### Exercise description
Everything from the first line to the line containing "bk = MB(); pbox(bk, fr, 1.186, 1.196, 0.02, 0.10, -0.012, 0.03);" is to be repeated exactly; nothing past it.

### Supplied material

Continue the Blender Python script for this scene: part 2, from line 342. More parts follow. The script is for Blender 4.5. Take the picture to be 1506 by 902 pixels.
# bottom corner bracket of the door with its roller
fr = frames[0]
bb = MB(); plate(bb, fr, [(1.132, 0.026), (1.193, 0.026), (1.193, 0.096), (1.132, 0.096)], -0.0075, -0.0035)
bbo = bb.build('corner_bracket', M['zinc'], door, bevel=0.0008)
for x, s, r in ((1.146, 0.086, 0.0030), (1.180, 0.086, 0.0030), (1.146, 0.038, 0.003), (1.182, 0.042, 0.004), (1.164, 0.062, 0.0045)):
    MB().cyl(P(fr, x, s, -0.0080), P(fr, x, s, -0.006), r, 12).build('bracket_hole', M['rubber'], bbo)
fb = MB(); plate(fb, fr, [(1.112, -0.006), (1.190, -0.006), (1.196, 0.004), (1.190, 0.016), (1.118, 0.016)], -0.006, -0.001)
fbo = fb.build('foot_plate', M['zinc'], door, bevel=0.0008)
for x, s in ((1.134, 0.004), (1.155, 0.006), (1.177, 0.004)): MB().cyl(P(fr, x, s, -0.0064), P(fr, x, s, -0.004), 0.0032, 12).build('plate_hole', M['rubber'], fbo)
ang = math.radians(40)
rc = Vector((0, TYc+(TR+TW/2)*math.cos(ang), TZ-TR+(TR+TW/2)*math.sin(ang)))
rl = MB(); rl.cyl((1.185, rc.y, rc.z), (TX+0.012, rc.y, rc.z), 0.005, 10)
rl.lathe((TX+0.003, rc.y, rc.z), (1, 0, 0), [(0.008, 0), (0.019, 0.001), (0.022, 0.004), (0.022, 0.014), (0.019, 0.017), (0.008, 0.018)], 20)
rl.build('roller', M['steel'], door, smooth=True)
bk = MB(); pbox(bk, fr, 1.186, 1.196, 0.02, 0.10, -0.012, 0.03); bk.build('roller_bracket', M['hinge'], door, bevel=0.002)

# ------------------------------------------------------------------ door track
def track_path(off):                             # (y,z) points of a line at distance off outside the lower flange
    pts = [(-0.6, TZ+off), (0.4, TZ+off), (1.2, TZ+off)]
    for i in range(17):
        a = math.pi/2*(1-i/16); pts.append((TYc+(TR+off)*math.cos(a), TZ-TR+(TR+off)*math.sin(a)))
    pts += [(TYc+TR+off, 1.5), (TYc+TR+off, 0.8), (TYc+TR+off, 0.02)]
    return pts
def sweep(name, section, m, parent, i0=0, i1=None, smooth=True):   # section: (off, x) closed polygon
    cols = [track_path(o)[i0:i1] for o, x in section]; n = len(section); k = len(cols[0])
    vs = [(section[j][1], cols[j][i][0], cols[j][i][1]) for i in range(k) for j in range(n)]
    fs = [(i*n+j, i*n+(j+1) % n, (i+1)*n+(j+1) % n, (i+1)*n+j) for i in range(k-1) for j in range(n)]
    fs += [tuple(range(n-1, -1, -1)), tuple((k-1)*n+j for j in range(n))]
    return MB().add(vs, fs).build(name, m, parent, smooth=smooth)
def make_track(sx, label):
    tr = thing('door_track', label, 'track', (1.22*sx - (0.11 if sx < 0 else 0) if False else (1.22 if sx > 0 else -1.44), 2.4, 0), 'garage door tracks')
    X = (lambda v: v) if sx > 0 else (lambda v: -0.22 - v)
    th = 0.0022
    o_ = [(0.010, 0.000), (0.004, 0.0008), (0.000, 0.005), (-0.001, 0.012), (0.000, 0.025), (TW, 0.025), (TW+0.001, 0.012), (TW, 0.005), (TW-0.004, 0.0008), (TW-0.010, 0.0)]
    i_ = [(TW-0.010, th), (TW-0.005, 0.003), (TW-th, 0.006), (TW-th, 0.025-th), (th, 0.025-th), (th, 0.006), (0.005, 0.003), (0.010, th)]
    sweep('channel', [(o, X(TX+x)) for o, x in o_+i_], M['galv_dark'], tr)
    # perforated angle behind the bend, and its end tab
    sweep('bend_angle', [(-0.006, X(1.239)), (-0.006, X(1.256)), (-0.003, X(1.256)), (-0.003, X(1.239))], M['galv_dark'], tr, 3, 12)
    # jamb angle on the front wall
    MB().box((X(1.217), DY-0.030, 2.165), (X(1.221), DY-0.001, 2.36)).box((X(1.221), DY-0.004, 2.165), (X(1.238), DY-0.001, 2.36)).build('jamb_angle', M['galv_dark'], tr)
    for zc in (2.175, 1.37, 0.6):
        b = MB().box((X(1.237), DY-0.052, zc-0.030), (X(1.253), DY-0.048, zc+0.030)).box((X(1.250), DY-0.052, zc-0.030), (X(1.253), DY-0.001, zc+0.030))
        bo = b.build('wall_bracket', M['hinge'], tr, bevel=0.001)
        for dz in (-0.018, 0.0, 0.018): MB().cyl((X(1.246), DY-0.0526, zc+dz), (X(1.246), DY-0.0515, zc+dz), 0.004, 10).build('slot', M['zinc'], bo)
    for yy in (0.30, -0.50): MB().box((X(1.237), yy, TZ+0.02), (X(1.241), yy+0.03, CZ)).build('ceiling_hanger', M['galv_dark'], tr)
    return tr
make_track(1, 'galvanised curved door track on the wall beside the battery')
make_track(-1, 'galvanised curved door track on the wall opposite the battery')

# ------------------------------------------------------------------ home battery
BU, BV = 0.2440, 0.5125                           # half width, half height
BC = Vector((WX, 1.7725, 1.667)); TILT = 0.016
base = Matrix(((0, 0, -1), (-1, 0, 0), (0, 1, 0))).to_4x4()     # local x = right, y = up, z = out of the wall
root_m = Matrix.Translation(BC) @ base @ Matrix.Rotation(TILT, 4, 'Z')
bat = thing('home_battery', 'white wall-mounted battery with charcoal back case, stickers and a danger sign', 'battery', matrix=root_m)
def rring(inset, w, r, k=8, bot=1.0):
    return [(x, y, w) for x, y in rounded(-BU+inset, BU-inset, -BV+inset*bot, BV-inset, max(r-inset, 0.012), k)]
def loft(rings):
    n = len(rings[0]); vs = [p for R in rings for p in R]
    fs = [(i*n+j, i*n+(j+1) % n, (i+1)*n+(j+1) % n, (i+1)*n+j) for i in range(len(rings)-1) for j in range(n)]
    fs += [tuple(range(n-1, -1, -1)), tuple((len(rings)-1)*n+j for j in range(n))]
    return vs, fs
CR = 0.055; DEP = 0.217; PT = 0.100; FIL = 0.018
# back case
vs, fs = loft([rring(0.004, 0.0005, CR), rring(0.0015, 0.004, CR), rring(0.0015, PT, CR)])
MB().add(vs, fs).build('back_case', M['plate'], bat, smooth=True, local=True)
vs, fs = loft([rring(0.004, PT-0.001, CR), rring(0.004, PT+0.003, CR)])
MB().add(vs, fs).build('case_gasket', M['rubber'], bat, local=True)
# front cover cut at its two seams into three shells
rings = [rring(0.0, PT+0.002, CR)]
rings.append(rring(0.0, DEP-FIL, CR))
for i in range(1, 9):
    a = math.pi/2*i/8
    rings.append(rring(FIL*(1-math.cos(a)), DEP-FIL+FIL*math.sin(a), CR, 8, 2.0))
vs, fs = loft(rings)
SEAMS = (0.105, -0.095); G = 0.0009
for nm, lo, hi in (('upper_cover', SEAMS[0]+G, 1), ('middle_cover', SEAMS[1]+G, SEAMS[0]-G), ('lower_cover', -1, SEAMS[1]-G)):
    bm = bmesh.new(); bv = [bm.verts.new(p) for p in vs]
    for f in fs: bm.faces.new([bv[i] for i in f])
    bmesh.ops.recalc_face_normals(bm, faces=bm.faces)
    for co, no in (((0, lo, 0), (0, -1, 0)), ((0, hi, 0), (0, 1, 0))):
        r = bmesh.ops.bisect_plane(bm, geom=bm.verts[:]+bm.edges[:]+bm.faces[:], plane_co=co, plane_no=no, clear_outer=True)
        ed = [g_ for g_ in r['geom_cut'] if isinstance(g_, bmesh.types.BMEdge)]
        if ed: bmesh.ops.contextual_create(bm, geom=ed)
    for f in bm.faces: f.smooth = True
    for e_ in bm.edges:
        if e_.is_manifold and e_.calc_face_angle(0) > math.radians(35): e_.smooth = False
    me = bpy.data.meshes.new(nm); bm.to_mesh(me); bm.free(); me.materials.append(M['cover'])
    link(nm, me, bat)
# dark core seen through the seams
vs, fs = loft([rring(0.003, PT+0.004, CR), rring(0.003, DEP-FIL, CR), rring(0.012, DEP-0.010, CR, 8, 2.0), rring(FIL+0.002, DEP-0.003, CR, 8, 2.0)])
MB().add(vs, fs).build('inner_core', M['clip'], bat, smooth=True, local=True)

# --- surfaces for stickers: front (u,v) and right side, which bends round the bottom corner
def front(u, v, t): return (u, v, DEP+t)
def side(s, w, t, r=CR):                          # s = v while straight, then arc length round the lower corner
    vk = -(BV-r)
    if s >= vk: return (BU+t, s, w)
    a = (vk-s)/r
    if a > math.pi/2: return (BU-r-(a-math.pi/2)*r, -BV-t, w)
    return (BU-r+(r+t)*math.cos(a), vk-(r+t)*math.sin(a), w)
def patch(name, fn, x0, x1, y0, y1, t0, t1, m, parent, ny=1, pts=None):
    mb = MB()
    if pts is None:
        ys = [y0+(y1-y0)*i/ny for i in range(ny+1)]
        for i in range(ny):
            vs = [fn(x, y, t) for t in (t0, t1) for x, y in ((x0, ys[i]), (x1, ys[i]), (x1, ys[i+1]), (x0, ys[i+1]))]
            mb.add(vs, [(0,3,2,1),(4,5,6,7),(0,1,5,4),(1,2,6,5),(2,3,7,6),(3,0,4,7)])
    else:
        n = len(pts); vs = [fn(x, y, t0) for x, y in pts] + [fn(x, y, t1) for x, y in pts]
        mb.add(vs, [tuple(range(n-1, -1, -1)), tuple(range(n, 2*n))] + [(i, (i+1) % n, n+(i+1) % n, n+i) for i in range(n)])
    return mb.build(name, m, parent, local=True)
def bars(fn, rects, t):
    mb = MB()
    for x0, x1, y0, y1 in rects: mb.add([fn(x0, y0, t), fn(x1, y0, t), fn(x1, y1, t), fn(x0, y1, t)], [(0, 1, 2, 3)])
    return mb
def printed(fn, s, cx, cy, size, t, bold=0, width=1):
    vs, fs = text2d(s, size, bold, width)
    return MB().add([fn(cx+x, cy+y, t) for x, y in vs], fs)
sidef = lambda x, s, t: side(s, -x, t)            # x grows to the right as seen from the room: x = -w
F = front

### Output
Continue the Blender Python script for this scene: part 2, from line 342. More parts follow. The script is for Blender 4.5. Take the picture to be 1506 by 902 pixels.
# bottom corner bracket of the door with its roller
fr = frames[0]
bb = MB(); plate(bb, fr, [(1.132, 0.026), (1.193, 0.026), (1.193, 0.096), (1.132, 0.096)], -0.0075, -0.0035)
bbo = bb.build('corner_bracket', M['zinc'], door, bevel=0.0008)
for x, s, r in ((1.146, 0.086, 0.0030), (1.180, 0.086, 0.0030), (1.146, 0.038, 0.003), (1.182, 0.042, 0.004), (1.164, 0.062, 0.0045)):
    MB().cyl(P(fr, x, s, -0.0080), P(fr, x, s, -0.006), r, 12).build('bracket_hole', M['rubber'], bbo)
fb = MB(); plate(fb, fr, [(1.112, -0.006), (1.190, -0.006), (1.196, 0.004), (1.190, 0.016), (1.118, 0.016)], -0.006, -0.001)
fbo = fb.build('foot_plate', M['zinc'], door, bevel=0.0008)
for x, s in ((1.134, 0.004), (1.155, 0.006), (1.177, 0.004)): MB().cyl(P(fr, x, s, -0.0064), P(fr, x, s, -0.004), 0.0032, 12).build('plate_hole', M['rubber'], fbo)
ang = math.radians(40)
rc = Vector((0, TYc+(TR+TW/2)*math.cos(ang), TZ-TR+(TR+TW/2)*math.sin(ang)))
rl = MB(); rl.cyl((1.185, rc.y, rc.z), (TX+0.012, rc.y, rc.z), 0.005, 10)
rl.lathe((TX+0.003, rc.y, rc.z), (1, 0, 0), [(0.008, 0), (0.019, 0.001), (0.022, 0.004), (0.022, 0.014), (0.019, 0.017), (0.008, 0.018)], 20)
rl.build('roller', M['steel'], door, smooth=True)
bk = MB(); pbox(bk, fr, 1.186, 1.196, 0.02, 0.10, -0.012, 0.03); bk.build('roller_bracket', M['hinge'], door, bevel=0.002)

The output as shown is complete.